= Stated exercise =
Wherever a line holds the word "pixels", copy that line out.

= Input =
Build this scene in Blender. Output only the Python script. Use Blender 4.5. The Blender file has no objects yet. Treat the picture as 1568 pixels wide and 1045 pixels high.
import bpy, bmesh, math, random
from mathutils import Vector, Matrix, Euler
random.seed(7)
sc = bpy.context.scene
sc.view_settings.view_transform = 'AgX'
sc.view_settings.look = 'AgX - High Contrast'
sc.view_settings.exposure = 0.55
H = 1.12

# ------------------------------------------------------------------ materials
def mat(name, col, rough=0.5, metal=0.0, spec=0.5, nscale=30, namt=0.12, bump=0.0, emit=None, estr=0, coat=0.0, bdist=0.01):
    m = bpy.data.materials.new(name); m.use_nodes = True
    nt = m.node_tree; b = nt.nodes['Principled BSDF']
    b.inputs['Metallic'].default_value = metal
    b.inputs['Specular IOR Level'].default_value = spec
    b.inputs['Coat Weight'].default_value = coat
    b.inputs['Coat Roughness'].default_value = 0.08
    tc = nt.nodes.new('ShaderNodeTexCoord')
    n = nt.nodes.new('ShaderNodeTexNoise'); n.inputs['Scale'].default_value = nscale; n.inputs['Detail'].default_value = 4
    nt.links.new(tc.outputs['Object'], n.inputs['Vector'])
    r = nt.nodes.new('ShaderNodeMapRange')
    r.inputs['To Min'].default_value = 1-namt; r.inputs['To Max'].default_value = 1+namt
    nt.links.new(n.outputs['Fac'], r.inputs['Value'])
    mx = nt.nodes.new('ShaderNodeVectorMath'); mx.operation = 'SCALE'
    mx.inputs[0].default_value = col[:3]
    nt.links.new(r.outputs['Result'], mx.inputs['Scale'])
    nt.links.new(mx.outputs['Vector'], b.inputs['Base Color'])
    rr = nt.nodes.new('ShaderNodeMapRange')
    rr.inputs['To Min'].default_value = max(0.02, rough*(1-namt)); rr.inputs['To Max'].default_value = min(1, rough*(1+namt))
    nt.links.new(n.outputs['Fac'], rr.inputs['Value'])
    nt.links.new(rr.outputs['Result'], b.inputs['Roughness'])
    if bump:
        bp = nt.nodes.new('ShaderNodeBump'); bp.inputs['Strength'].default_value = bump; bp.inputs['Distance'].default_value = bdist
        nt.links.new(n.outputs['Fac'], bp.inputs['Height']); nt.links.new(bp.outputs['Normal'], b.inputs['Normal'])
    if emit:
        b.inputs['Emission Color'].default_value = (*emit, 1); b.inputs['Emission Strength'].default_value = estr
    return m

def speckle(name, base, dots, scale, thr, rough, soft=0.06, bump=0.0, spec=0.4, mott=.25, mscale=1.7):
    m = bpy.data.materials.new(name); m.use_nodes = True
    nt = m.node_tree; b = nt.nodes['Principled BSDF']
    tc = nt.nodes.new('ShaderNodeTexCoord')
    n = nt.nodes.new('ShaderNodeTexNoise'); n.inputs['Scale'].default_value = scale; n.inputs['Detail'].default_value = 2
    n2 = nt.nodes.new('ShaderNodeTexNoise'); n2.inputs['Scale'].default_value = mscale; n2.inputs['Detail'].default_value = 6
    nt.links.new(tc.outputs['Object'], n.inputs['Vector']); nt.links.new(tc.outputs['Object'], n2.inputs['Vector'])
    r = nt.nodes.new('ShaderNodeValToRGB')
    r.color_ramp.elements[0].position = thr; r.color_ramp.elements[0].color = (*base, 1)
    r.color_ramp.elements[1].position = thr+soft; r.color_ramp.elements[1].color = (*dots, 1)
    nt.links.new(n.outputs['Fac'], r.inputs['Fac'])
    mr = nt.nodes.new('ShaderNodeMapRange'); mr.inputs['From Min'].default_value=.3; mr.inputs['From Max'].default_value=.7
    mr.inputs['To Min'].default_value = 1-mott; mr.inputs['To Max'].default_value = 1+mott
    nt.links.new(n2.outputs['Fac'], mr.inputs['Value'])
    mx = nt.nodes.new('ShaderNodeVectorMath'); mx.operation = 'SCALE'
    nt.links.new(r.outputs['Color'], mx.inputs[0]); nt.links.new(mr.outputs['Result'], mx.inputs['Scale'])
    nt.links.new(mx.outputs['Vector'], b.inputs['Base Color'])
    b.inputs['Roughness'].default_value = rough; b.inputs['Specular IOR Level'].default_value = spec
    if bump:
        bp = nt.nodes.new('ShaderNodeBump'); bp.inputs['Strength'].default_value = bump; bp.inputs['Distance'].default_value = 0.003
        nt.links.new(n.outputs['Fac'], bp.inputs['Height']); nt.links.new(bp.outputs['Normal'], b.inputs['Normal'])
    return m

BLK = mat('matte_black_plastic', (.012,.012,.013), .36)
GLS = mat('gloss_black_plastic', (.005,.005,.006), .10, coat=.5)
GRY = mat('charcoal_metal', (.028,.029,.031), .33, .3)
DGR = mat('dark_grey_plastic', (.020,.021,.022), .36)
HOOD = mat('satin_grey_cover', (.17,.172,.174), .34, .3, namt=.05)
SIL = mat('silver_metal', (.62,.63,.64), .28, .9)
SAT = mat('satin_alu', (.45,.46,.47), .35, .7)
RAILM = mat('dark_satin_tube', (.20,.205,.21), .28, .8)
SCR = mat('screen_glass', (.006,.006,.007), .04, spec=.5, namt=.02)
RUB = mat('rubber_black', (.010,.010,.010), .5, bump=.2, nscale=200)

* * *

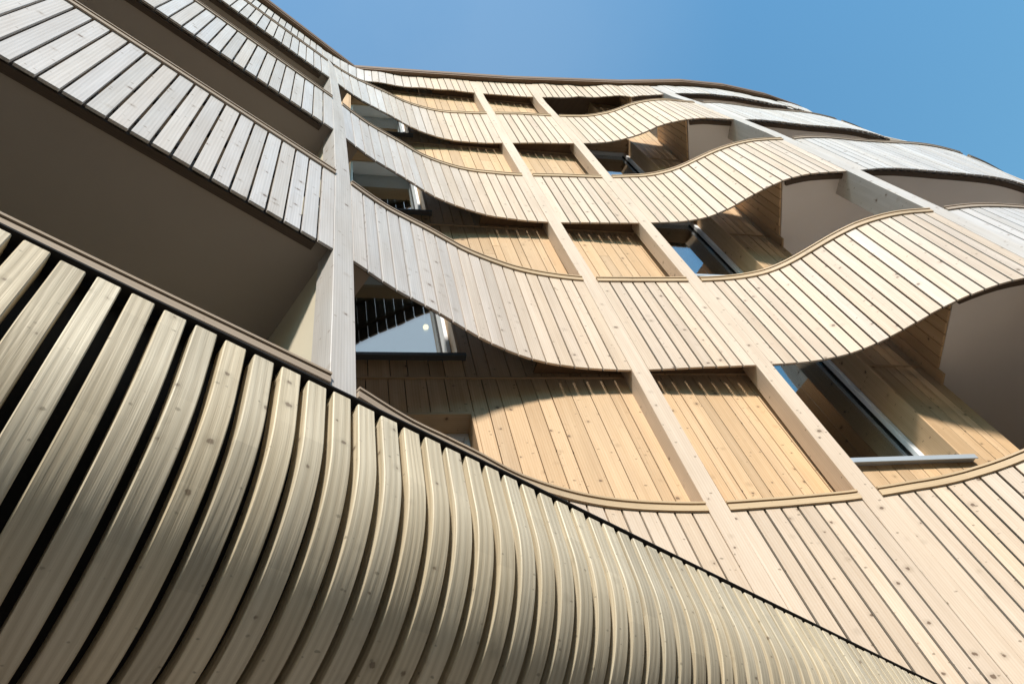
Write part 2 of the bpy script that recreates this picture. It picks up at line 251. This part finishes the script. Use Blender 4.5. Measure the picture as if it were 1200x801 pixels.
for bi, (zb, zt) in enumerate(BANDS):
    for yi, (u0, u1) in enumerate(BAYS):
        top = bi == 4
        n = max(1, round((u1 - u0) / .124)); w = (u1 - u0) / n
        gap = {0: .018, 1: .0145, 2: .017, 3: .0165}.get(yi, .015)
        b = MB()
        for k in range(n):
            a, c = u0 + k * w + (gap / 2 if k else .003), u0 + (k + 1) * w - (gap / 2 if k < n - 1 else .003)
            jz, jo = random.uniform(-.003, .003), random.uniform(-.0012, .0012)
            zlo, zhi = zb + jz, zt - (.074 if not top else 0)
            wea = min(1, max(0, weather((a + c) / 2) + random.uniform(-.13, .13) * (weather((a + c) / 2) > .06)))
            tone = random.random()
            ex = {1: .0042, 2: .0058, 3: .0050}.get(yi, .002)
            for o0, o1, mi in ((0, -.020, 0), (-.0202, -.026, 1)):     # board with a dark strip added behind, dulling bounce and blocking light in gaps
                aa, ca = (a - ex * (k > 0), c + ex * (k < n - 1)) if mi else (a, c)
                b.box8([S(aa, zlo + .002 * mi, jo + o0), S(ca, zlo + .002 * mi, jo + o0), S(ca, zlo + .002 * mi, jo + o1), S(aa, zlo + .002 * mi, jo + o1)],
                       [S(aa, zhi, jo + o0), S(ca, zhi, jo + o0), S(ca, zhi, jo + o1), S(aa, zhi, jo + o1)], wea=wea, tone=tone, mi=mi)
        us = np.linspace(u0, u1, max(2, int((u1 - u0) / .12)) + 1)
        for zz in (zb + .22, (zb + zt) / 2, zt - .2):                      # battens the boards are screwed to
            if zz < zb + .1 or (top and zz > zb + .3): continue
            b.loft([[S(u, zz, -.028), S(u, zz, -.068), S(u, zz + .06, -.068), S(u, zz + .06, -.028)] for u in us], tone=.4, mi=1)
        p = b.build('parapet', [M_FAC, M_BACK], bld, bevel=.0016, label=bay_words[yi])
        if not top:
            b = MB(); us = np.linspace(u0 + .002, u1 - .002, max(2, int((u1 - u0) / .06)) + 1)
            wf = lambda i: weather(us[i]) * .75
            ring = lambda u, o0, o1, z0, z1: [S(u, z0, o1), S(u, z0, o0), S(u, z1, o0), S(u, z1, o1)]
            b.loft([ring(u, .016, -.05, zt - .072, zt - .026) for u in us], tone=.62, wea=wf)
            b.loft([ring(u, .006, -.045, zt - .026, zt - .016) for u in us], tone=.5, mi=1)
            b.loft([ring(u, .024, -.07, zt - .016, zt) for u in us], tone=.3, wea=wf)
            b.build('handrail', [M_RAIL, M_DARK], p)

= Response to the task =
Build this scene in Blender. Output only the Python script. Use Blender 4.5. The Blender file has no objects yet. Treat the picture as 1568 pixels wide and 1045 pixels high.
Write part 2 of the bpy script that recreates this picture. It picks up at line 251. This part finishes the script. Use Blender 4.5. Measure the picture as if it were 1200x801 pixels.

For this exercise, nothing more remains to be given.